The play that John Guare based on a real-life case and staged in New York in 1990 has dated just a bit. The satire of well-heeled liberals, represented mainly by the art-dealing couple played by Anthony Head and Lesley Manville, seems over-familiar in 2010. And though their shrill, spoilt kids are funny (“you creep, no wonder Mom left you”) they’re no more than caricatures. Yet Guare’s piece still has legs, mainly because of the contradictions of the boy who calls himself Paul Poitier but never reveals his real name.

Let’s concede that it’s unlikely that a gay college boy could transform a ghetto kid into a male counterpart of Eliza Dolittle, complete with elegant manners, upmarket accent and a capacity to philosophise and talk about Chekhov and Beckett. But there’s a truth behind and beyond that improbability, which is that criminals are often fantasists who get to believe and even become their own myths. For Obi Abili’s charismatic Paul, Sidney Poitier really is his father and his ploys and pretences reflect what he feels, wants, needs and almost is.

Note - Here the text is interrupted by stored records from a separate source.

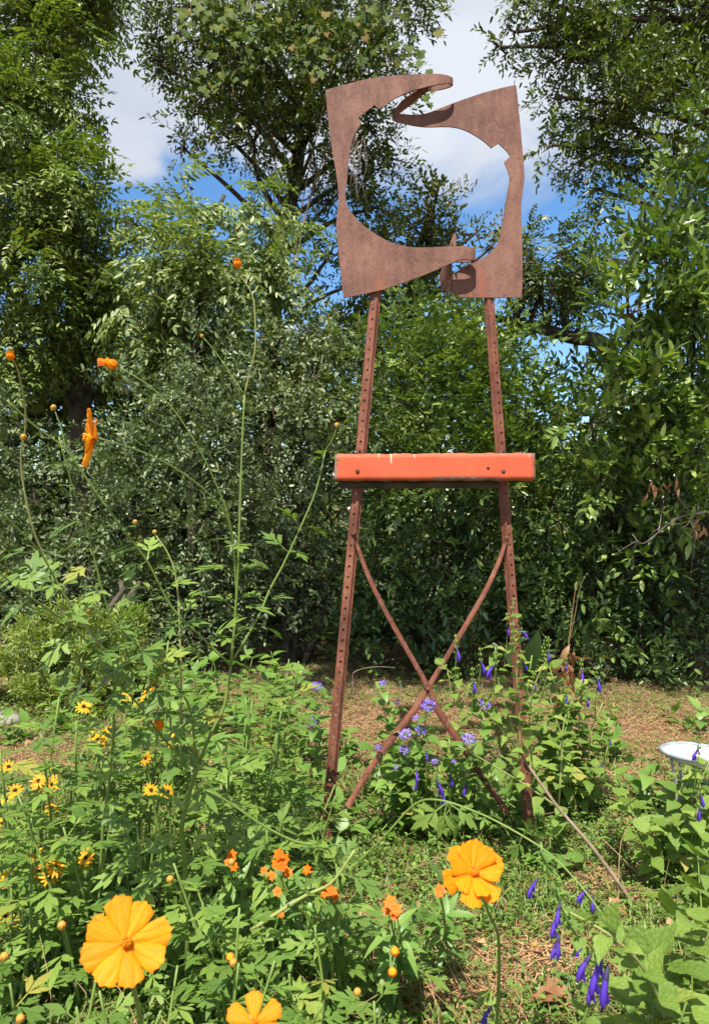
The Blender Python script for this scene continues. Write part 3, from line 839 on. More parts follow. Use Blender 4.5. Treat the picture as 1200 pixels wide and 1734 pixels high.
def grapevine():
    t = thing('grape_vine', P(470, 700, 5.6) * [1, 1, 1], 'yellow green broad leaved vine draped over the top of the tree left of the frame', 'vine')
    V, T = lobed(1)
    mes = [mesh_from('leaf', V * [1, 1, .6 + .5 * k], None, T, None, M['vine'], True) for k in range(3)]
    wood = Acc()
    cen = [(330, 20, 50), (390, 45, 55), (440, 80, 50), (380, 100, 40), (480, 60, 55), (540, 90, 50), (590, 60, 55), (620, 20, 45), (300, 60, 30), (420, 10, 50), (700, 80, 30), (725, 110, 16), (640, 90, 40), (350, 140, 30), (720, 160, 20), (650, 150, 26)]
    w = np.array([c[2] ** 1.5 for c in cen]); w /= w.sum()
    for i in range(270):
        c = cen[rng.choice(len(cen), p=w)]
        p = P(c[0] + rng.normal(0, c[2] * .45), c[1] + rng.normal(0, c[2] * .45), 5.45 + rng.normal(0, .09))
        d = norm(np.array([rng.normal(0, .5), -.35, -.75 + rng.normal(0, .35)]))
        R = frames(d[None], np.array([[rng.normal(0, .4), -.8, .7]]))[0]
        leaf_obj('leaf', mes[i % 3], t, p, R, rng.uniform(.05, .085))
    for c in cen[::3]:
        a = P(c[0] + rng.normal(0, 10), c[1] - 20, 5.5)
        e = P(c[0] + rng.normal(0, 20), c[1] + c[2] + 40, 5.5)
        tube(wood, smooth_line([P(490, 500, 5.9), P(490 + (c[0] - 490) * .3, 300, 5.9), a, e], 5), .007, .002, 4)
    # bare hanging rootlets seen inside the frame
    for k in range(9):
        x = 598 + rng.uniform(-6, 22); y0 = rng.uniform(225, 260)
        tube(wood, smooth_line([P(x, y0, 5.5), P(x + rng.normal(-2, 5), y0 + 45, 5.5), P(x + rng.normal(-4, 7), y0 + rng.uniform(70, 115), 5.5)], 4), .0022, .001, 4)
    wood.build('stem', M['wood'], t)
grapevine()

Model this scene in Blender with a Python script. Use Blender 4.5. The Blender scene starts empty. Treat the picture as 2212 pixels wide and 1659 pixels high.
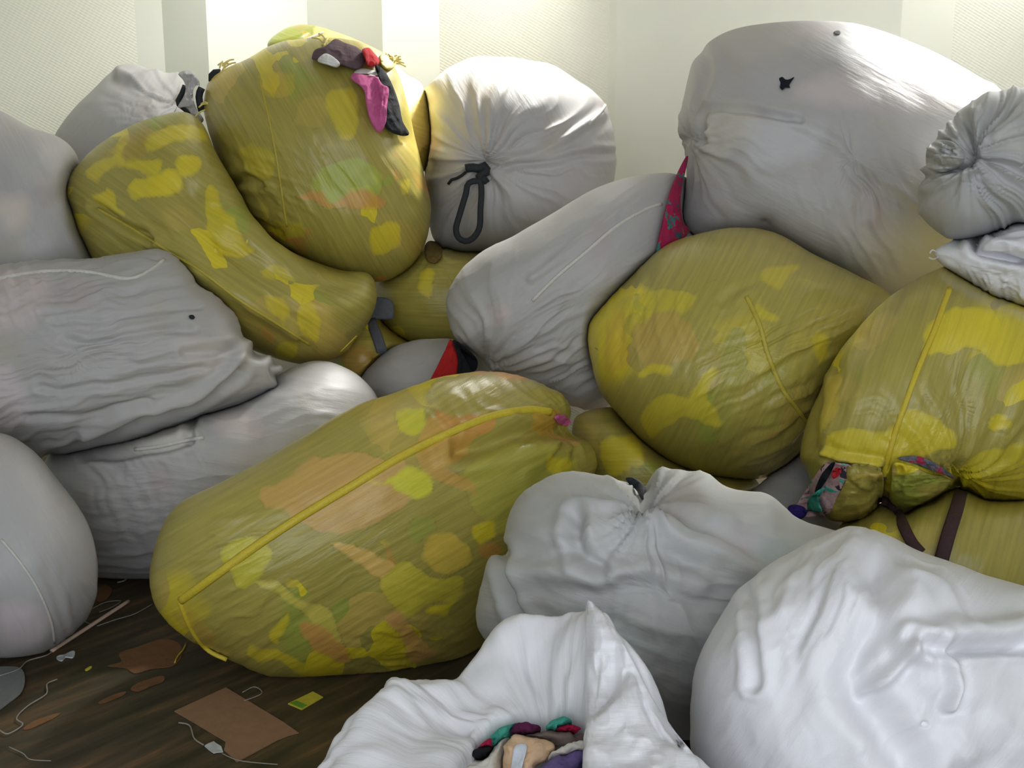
import bpy, math, random
import numpy as np
from mathutils import Vector
from mathutils.bvhtree import BVHTree

# ------------------------------------------------------------------ camera, light, exposure
SC = bpy.context.scene
COL = SC.collection
W, H, F = 2212.0, 1659.0, 2170.0
CAM = np.array((0.0, 0.0, 1.5))
PITCH = math.radians(10.0)
FWD = np.array((0.0, math.cos(PITCH), -math.sin(PITCH)))
UP = np.array((0.0, math.sin(PITCH), math.cos(PITCH)))
RGT = np.array((1.0, 0.0, 0.0))

cd = bpy.data.cameras.new('camera')
cam = bpy.data.objects.new('camera', cd)
COL.objects.link(cam)
cd.sensor_width = 36.0
cd.lens = 36.0 * F / W
cd.clip_start = 0.05
cam.location = CAM
cam.rotation_euler = (math.pi / 2 - PITCH, 0, 0)
SC.camera = cam

SC.view_settings.view_transform = 'Standard'
SC.view_settings.look = 'None'
SC.view_settings.gamma = 1.0
SC.view_settings.use_curve_mapping = False
SC.view_settings.exposure = 0.0

wd = bpy.data.worlds.new('world')
SC.world = wd
wd.use_nodes = True
wd.node_tree.nodes['Background'].inputs[0].default_value = (0.80, 0.88, 1.0, 1)
wd.node_tree.nodes['Background'].inputs[1].default_value = 0.9


def area(name, loc, rot, sx, sy, watts, color, spread=180, aim=None):
    l = bpy.data.lights.new(name, 'AREA')
    l.shape = 'RECTANGLE'
    l.size, l.size_y, l.energy, l.color = sx, sy, watts, color
    o = bpy.data.objects.new(name, l)
    COL.objects.link(o)
    o.location = loc
    o.rotation_euler = rot if aim is None else (Vector(aim) - Vector(loc)).to_track_quat('-Z', 'Y').to_euler()
    l.spread = math.radians(spread)
    return o


R = math.radians
# daylight from the open loading doorway behind the camera
area('doorway_daylight', (0.4, -2.7, 1.85), (R(86), 0, 0), 4.6, 3.3, 104, (0.95, 0.97, 1.0))
# daylight dropping through the roof lights over the back of the heap
area('roof_light_daylight', (2.95, 5.75, 3.58), None, 0.7, 0.4, 120, (1.0, 0.99, 0.96), 42, (2.1, 4.95, 2.0))
area('roof_light_daylight', (0.4, 6.0, 3.58), None, 0.6, 0.3, 32, (1.0, 0.98, 0.93), 50, (-0.2, 5.3, 2.0))
area('roof_light_daylight', (0.4, 6.0, 3.58), None, 0.5, 0.25, 11, (1.0, 0.98, 0.93), 110, (-0.75, 6.3, 2.6))
area('roof_light_daylight', (-1.0, 5.15, 3.58), None, 0.6, 0.4, 22, (1.0, 0.99, 0.93), 130, (-2.6, 6.2, 2.2))
area('roof_light_daylight', (3.4, 6.05, 3.58), None, 0.4, 0.3, 7, (1.0, 0.99, 0.94), 120, (2.4, 6.3, 2.4))

# ------------------------------------------------------------------ helpers
rng = random.Random(7)


def pt(px, py, d):
    """point seen at pixel (px, py), d metres along the camera axis"""
    px = np.asarray(px, float); py = np.asarray(py, float); d = np.asarray(d, float)
    a = (px - W / 2) / F; b = (py - H / 2) / F
    dirs = FWD + a[..., None] * RGT - b[..., None] * UP
    return CAM + d[..., None] * dirs


def topx(P):
    v = P - CAM
    d = v @ FWD
    return (v @ RGT) / d * F + W / 2, -(v @ UP) / d * F + H / 2, d


def on_floor(px, py, z=0.0):
    a = (px - W / 2) / F; b = (py - H / 2) / F
    r = FWD + a * RGT - b * UP
    return CAM + r * ((z - CAM[2]) / r[2])


def hash2(ix, iy, seed):
    n = (ix.astype(np.int64) * 374761393 + iy.astype(np.int64) * 668265263 + seed * 974711) & 0x7fffffff
    n = ((n ^ (n >> 13)) * 1274126177) & 0x7fffffff
    n = n ^ (n >> 16)
    return (n & 0xffff) / 65535.0


def vnoise(x, y, seed=0):
    ix = np.floor(x); iy = np.floor(y)
    fx = x - ix; fy = y - iy
    fx = fx * fx * fx * (fx * (fx * 6 - 15) + 10); fy = fy * fy * fy * (fy * (fy * 6 - 15) + 10)
    ix = ix.astype(np.int64); iy = iy.astype(np.int64)
    a = hash2(ix, iy, seed); b = hash2(ix + 1, iy, seed); c = hash2(ix, iy + 1, seed); d = hash2(ix + 1, iy + 1, seed)
    return (a + (b - a) * fx) * (1 - fy) + (c + (d - c) * fx) * fy


def fbm(x, y, seed=0, oct=3):
    s = 0; a = 1.0; t = 0
    for o in range(oct):
        s = s + a * vnoise(x * 2 ** o + 17.3 * o, y * 2 ** o + 5.1 * o, seed + o); t += a; a *= 0.5
    return s / t * 2 - 1


def ridged(x, y, seed=0, oct=2):
    s = 0; a = 1.0; t = 0
    for o in range(oct):
        n = 1 - np.abs(vnoise(x * 2 ** o + 9.7 * o, y * 2 ** o + 3.3 * o, seed + o) * 2 - 1)
        s = s + a * n ** 2; t += a; a *= 0.5
    return s / t - 0.35


def crumple(x, y, seed, size):
    """planar facets that meet in sharp creases"""
    g = np.random.RandomState(seed)
    out = 0
    for k in range(8):
        a = g.uniform(0, math.pi); L = size * g.uniform(0.8, 2.2); ph = g.uniform(0, 1)
        w = 0.22 * fbm(x / (size * 1.7) + 3 * k, y / (size * 1.7), seed + k, 2)
        u = (x * math.cos(a) + y * math.sin(a)) / L + ph + w
        tri = np.abs(u - np.floor(u) - 0.5) * 2
        m = np.clip(fbm(x / (1.6 * size) + 7.7 * k, y / (1.6 * size) - 4 * k, seed + 20 + k, 2) * 2.2 + 0.15, 0, 1)
        out = out + m * (1 - tri) ** 1.6 * (L / size)
    return out / 3.0 - 0.4


def catmull(P, closed, step=None, n=None):
    P = np.asarray(P, float)
    k = len(P)
    out = []
    segs = k if closed else k - 1
    for i in range(segs):
        if closed:
            p0, p1, p2, p3 = P[(i - 1) % k], P[i], P[(i + 1) % k], P[(i + 2) % k]
        else:
            p0, p1, p2, p3 = P[max(i - 1, 0)], P[i], P[i + 1], P[min(i + 2, k - 1)]
        t = np.linspace(0, 1, 16, endpoint=False)[:, None]
        out.append(0.5 * (2 * p1 + (p2 - p0) * t + (2 * p0 - 5 * p1 + 4 * p2 - p3) * t * t + (3 * p1 - p0 - 3 * p2 + p3) * t ** 3))
    out = np.concatenate(out)
    if not closed:
        out = np.vstack([out, P[-1]])
    Q = np.vstack([out, out[:1]]) if closed else out
    L = np.concatenate([[0], np.cumsum(np.linalg.norm(np.diff(Q, axis=0), axis=1))])
    if n is None:
        n = max(3, int(L[-1] / step))
    s = np.linspace(0, L[-1], n, endpoint=not closed)
    return np.stack([np.interp(s, L, Q[:, j]) for j in range(Q.shape[1])], 1)


def seg_dist(x, y, pts):
    d = np.full(x.shape, 1e9)
    for (ax, ay), (bx, by) in zip(pts[:-1], pts[1:]):
        dx, dy = bx - ax, by - ay
        t = np.clip(((x - ax) * dx + (y - ay) * dy) / (dx * dx + dy * dy + 1e-9), 0, 1)
        d = np.minimum(d, np.hypot(x - ax - t * dx, y - ay - t * dy))
    return d


def in_poly(x, y, poly):
    r = np.zeros(x.shape, bool)
    k = len(poly)
    for i in range(k):
        x1, y1 = poly[i]; x2, y2 = poly[(i + 1) % k]
        c = ((y1 > y) != (y2 > y)) & (x < (x2 - x1) * (y - y1) / (y2 - y1 + 1e-9) + x1)
        r ^= c
    return r


def tag(o, label=None, cat=None, group=None, kind=None):
    if label: o['label'] = label
    if cat: o['category'] = cat
    if group: o['group'] = group
    if kind: o['kind'] = kind
    return o


def empty(name, loc):
    o = bpy.data.objects.new(name, None)
    COL.objects.link(o)
    o.empty_display_size = 0.05
    o.location = Vector(loc)
    return o


def mesh_obj(name, V, faces, material, parent=None, suv=None, patch=None, smooth=True, origin=None):
    V = np.asarray(V, float)
    if parent is not None:
        org = np.array(parent['_o']) if '_o' in parent else np.array(parent.location)
    else:
        org = np.array(((V[:, 0].min() + V[:, 0].max()) / 2, (V[:, 1].min() + V[:, 1].max()) / 2, V[:, 2].min())) if origin is None else np.array(origin)
    me = bpy.data.meshes.new(name)
    me.from_pydata((V - org).tolist(), [], faces)
    if suv is not None:
        a = me.attributes.new('suv', 'FLOAT_VECTOR', 'POINT'); a.data.foreach_set('vector', np.asarray(suv, np.float32).ravel())
    if patch is not None:
        a = me.attributes.new('patch', 'FLOAT_COLOR', 'POINT'); a.data.foreach_set('color', np.asarray(patch, np.float32).ravel())
    me.polygons.foreach_set('use_smooth', [smooth] * len(me.polygons))
    me.materials.append(material)
    me.update()
    o = bpy.data.objects.new(name, me)
    COL.objects.link(o)
    if parent is not None:
        o.parent = parent
        if '_o' not in parent:
            pass
    else:
        o.location = Vector(org)
    return o


def box(name, lo, hi, material, parent=None):
    x0, y0, z0 = lo; x1, y1, z1 = hi
    V = [(x0, y0, z0), (x1, y0, z0), (x1, y1, z0), (x0, y1, z0), (x0, y0, z1), (x1, y0, z1), (x1, y1, z1), (x0, y1, z1)]
    Fc = [(0, 3, 2, 1), (4, 5, 6, 7), (0, 1, 5, 4), (1, 2, 6, 5), (2, 3, 7, 6), (3, 0, 4, 7)]
    return mesh_obj(name, V, Fc, material, parent, smooth=False)


# ------------------------------------------------------------------ materials
def srgb(r, g, b):
    f = lambda c: (c / 255 / 12.92) if c / 255 <= 0.04045 else ((c / 255 + 0.055) / 1.055) ** 2.4
    return (f(r), f(g), f(b))


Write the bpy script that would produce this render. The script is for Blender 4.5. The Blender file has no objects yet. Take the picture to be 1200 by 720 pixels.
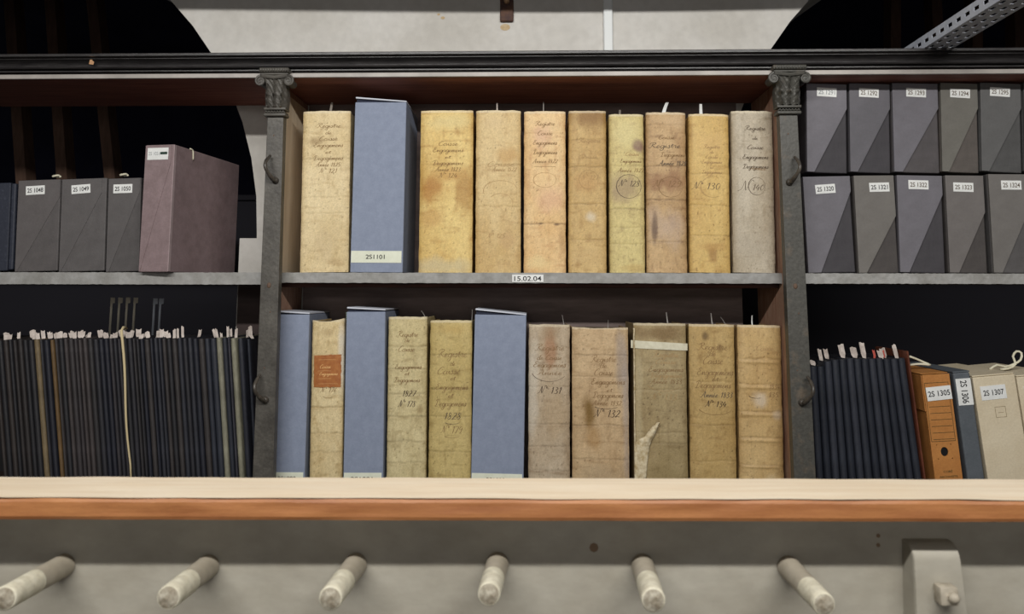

Is it sentimental to suggest, as Guare does, that Paul has a hunger to learn about art lost to Head’s self-satisfied Flan, for whom a C?zanne is now a source of profit? Or to show Manville’s Ouisa trying to befriend and help the self-confessed conman? Maybe. And is the play’s title, which suggests that there’s a six-person chain linking everyone on the planet to everyone else, a lot of nonsense? Probably. Yet there’s still something troubling and touching in Guare’s portrait of fragmentation, rootlessness and a young man’s attempt to reinvent himself through the power of his imagination. Last night I felt that Six Degrees was worth the lively, absorbing revival David Grindley has given it.